Lauren E. Oakes is an ecologist, land change scientist, and documentarian. As a National Science Foundation Graduate Research Fellow, she is currently completing her doctorate degree at Stanford University in the Emmett Interdisciplinary Program in Environment and Resources. She studies the social and ecological responses to yellow-cedar decline, a forest dieback associated with climate change in British Columbia and Southeast Alaska. Lauren is the 2011 recipient of the Wilderness Society’s Gloria Barron Scholarship and the George W. Wright Climate Change Fellowship for her research on remote Wilderness lands and protected areas. She has written and photographed for the New York Times Green blog.

 

Dr. Rebecca A. Senf is Norton Family Curator of Photography, a joint appointment at the Center for Creative Photography and the Phoenix Art Museum. Senf grew up in Tucson and studied the History of Photography as an undergraduate at the University of Arizona. She earned a PhD in Art History at Boston University and while in Boston worked on the Museum of Fine Arts, Boston’s major exhibition on Ansel Adams from the Lane Collection, for which she co-authored the related catalogue. Her book, Reconstructing the View: The Grand Canyon Photographs of Mark Klett and Byron Wolfe, was released in 2012.

 

Terry Tempest Williams is “a citizen writer,” a writer who speaks on behalf of an ethical stance toward life. A naturalist and fierce advocate for freedom of speech, she consistently works to demonstrate that environmental issues are ultimately matters of social justice.

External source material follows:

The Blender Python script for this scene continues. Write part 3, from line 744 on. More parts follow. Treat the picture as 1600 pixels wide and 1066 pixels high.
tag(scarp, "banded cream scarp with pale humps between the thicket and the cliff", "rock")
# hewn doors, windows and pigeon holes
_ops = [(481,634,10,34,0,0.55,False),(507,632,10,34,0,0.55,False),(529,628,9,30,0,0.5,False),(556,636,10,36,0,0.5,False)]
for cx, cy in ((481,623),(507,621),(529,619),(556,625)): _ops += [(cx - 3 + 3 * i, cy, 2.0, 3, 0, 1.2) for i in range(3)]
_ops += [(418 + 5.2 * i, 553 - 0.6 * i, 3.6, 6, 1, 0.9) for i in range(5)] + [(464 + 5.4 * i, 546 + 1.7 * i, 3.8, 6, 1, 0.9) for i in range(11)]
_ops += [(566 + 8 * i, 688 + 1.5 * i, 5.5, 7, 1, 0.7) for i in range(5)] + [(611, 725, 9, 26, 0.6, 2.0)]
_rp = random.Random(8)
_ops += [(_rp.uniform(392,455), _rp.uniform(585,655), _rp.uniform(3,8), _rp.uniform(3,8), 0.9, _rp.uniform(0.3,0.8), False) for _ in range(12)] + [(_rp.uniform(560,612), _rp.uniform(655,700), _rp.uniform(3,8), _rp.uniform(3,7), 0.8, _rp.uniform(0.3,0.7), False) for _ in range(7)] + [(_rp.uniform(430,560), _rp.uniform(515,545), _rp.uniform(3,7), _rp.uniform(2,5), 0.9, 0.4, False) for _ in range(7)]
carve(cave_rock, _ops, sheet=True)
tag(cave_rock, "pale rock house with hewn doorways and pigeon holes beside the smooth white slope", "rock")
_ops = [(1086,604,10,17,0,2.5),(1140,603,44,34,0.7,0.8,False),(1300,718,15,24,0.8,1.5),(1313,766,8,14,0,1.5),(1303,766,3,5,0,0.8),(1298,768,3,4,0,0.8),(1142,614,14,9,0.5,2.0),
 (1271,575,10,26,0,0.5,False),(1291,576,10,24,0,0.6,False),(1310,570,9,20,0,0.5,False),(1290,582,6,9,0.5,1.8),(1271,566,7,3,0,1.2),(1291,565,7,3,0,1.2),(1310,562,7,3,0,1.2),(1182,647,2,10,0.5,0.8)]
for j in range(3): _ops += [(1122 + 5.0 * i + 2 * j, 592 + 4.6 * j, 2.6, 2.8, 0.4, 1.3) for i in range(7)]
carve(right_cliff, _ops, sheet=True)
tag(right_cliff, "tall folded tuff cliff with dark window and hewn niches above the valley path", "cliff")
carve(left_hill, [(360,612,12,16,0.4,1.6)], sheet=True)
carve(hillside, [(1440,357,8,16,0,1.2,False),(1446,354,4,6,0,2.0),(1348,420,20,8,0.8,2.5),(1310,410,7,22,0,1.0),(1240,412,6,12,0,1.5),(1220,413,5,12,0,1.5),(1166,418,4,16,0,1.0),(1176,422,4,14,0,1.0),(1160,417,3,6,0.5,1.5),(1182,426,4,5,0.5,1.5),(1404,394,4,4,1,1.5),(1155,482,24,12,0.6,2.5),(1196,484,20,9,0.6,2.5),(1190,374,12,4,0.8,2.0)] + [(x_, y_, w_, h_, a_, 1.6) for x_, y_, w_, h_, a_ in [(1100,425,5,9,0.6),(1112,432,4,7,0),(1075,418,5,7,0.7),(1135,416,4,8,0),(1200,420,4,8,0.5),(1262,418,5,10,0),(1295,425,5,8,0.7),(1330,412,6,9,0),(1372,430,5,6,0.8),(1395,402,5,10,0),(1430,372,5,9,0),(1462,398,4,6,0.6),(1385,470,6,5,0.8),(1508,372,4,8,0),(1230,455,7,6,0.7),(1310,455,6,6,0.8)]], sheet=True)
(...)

Her writing has appeared in The New Yorker, The New York Times, Orion Magazine, and multiple anthologies worldwide as a crucial voice for ecological consciousness and social change. She is the author of numerous books, including the environmental literature classic Refuge: An Unnatural History of Family and Place, as well as Pieces of White Shell: A Journey to Navajoland; An Unspoken Hunger: Stories from the Field; Desert Quartet: An Erotic Landscape; Leap; Red: Passion and Patience in the Desert; The Open Space of Democracy; Mosaic: Finding Beauty in a Broken World; and When Women Were Birds: Fifty‐Four Variations on Voice, published in 2012.

In 2006, Williams received the Robert Marshall Award from the Wilderness Society, their highest honor given to an American citizen. She also received the Distinguished Achievement Award from the Western Literature Association and the Wallace Stegner Award from the Center for the American West. She is the recipient of a Lannan Literary Fellowship and a John Simon Guggenheim Fellowship in literary nonfiction.

Williams is currently the Annie Clark Tanner Fellow in Environmental Humanities at the University of Utah and was recently a Montgomery Fellow at Dartmouth College. She divides her time between Castle Valley, Utah, and Moose, Wyoming, where her husband, Brooke Williams, is the Field Advocate for the Southern Utah Wilderness Alliance.